The District of Columbia attorney general's office announced a new partnership on Friday with two local law schools to appoint 10 recent graduates to serve one year in the attorney general's office.
Starting in 2012, the office will select five graduates from Georgetown University Law Center and George Washington University Law School as Charles (Chuck) F.C. Ruff Fellows.
Ruff was the city's corporation counsel, now known as the attorney general, from 1995 to 1997. Ruff, who also served as White House counsel to former President Clinton after leaving city service, died in 2000.

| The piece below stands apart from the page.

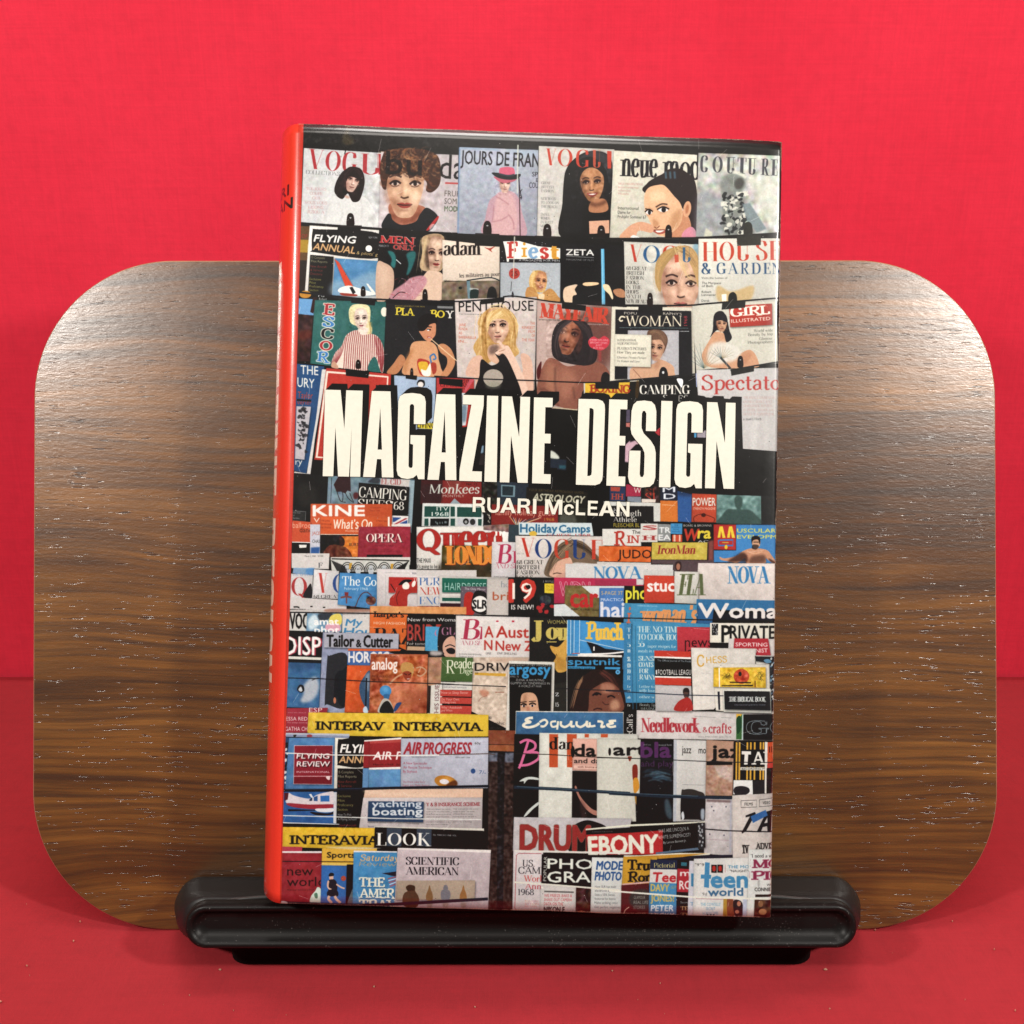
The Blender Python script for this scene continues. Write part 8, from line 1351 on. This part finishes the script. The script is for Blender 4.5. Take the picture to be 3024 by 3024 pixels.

The universities and the city will each contribute $100,000 to fund the program. Citywide hiring freezes have made it difficult for the attorney general’s office to expand its ranks; as previously reported in The National Law Journal, Attorney General Irvin Nathan has also asked local law firms to pitch in with pro bono legal services.
The Ruff Fellows program “will provide significant benefits to the district’s legal services as well as excellent practical experience for new lawyers,” Nathan said in a written statement.
Ruff began his career in Washington at the Justice Department in the late 1960s and came to national prominence in the 1970s, as the final Watergate special prosecutor. Ruff served as U.S. attorney for the District of Columbia from 1979 to 1981 and then worked at Covington & Burling until 1995, when he became the city’s corporation counsel.
According to Legal Times coverage of Ruff’s career at the time, he was praised for bringing credibility to the District’s legal affairs at a time when the city was plagued by a financial crisis and a host of other problems.

Was Howard University able to chip in $100,000 to participate in this program? That may explain its non-participation.
Posted by: Andy Patterson | December 13, 2011 at 08:36 AM
D.C. Mayor Vincent Gray ought to immediately pull the coat-tail of D.C. Attorney General Irvin Nathan regarding Nathan'decision on establishing partnerships with local law schools. Nathan is clearly totally clueless and insensitive having not selected Howard University Law School graduates among the two local law schools with which his office would establish partnership to serve one year in the D.C. Attorney General's office. Therefore, this action on his part begs two questions. How many African American attorneys are currently employed by the D.C. Attorney General's office? And, how many African American attorneys and white attorneys were hired to work for the D.C. Attorney General's office between January 2002 and December 2011? I'll submit a FOIA request to try and obtain answers to these questions. In the meantime, Irvin needs to rapidly put on a thinking cap. We previously had a Yale graduate in the White House as POTUS and now we've got a Harvard Law School graduate. What difference has the so-called pedigree of academic credentials made?